1057. (1) A person who is a party to a share acquisition agreement shall be subject to the requirements of this section at any time when—

(a) the target company is a PLC, and the person knows it to be so; and

(b) the shares in that company to which the agreement relates consist of or include shares comprised in relevant share capital of the company, and the person knows that to be the case; and

(c) the person knows the facts which make the agreement a share acquisition agreement.

(2) Such a person shall be under a duty to notify every other party to the agreement, in writing, of the relevant particulars of his or her interest (if any) apart from the agreement in shares comprised in relevant share capital of the target company—

(a) on the person’s first becoming subject to the requirements of this section; and

(b) on each occurrence after that time while the person is still subject to those requirements of any event or circumstances within section 1048 or 1050 (as it applies to the person’s case otherwise than by reference to interests treated as his or hers under section 1056 as applying to that agreement).

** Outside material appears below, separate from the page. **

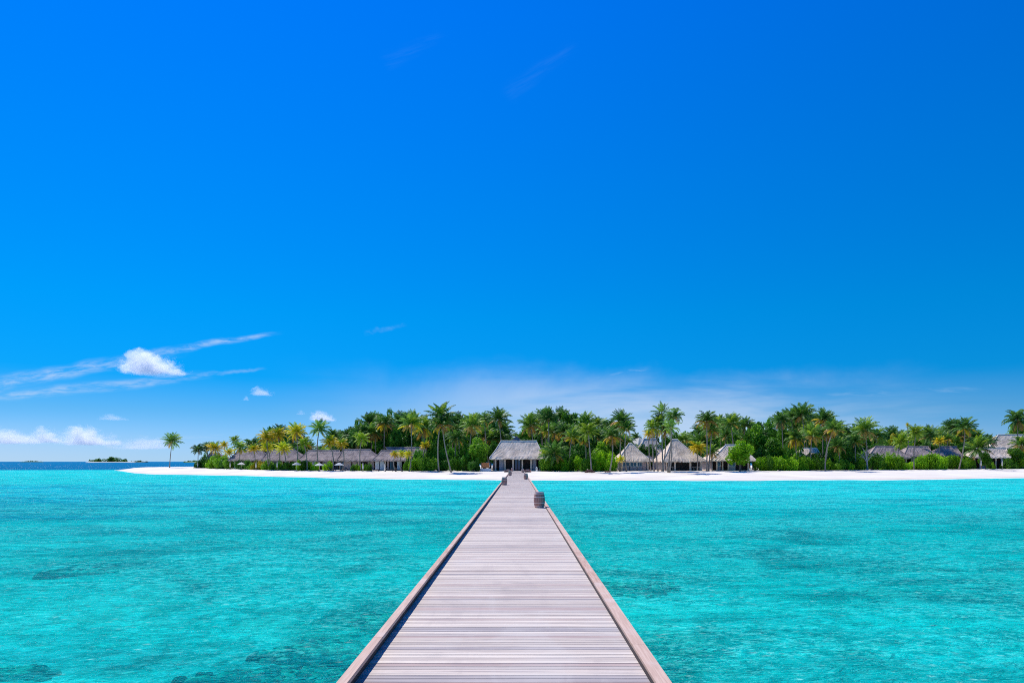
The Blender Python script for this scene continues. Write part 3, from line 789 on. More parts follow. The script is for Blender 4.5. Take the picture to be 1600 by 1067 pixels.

(3) The relevant particulars to be notified under subsection (2) are—

(a) the number of shares (if any) comprised in the target company’s relevant share capital in which the person giving the notice would be required to state his or her interest if he or she were under the duty of disclosure with respect to that interest (apart from the agreement) immediately after the time when the obligation to give notice under subsection (2) arose; and

(b) the relevant particulars with respect to the registered ownership of those shares, so far as known to the person at the date of the notice.

(4) A person who is for the time being subject to the requirements of this section shall be under a duty to notify every other party to the agreement, in writing—

(a) of any relevant particulars with respect to the registered ownership of any shares comprised in relevant share capital of the target company in which he or she is interested apart from the agreement, and

(b) of any change in those particulars,

of which, in either case, the person becomes aware at any time after any interest notification date and before the first occasion following that date on which the person becomes subject to any further duty to give notice under subsection (2) with respect to his or her interest in shares comprised in that share capital.

(5) The reference in subsection (4) to an interest notification date, in relation to a person’s interest in shares comprised in the target company’s relevant share capital, is to either of the following:

(a) the date of any notice given by the person with respect to his or her interest under subsection (2); and

(b) where the person has failed to give that notice, the date on which the period allowed by this section for giving the notice came to an end.

(6) A person who is a party to a share acquisition agreement shall be under a duty to notify each other party to the agreement, in writing, of his or her current address—

(a) on the person’s first becoming subject to the requirements of this section, and

(b) on any change in his or her address occurring after that time and while he or she is still subject to those requirements.

(7) A reference in this section to the relevant particulars with respect to the registered ownership of shares is a reference to such particulars in relation to those shares as are mentioned in section 1053(3)(a) or (b).

(8) A person’s duty to give any notice required by this section to any other person shall be performed within the period of 5 days after the day on which that duty arose.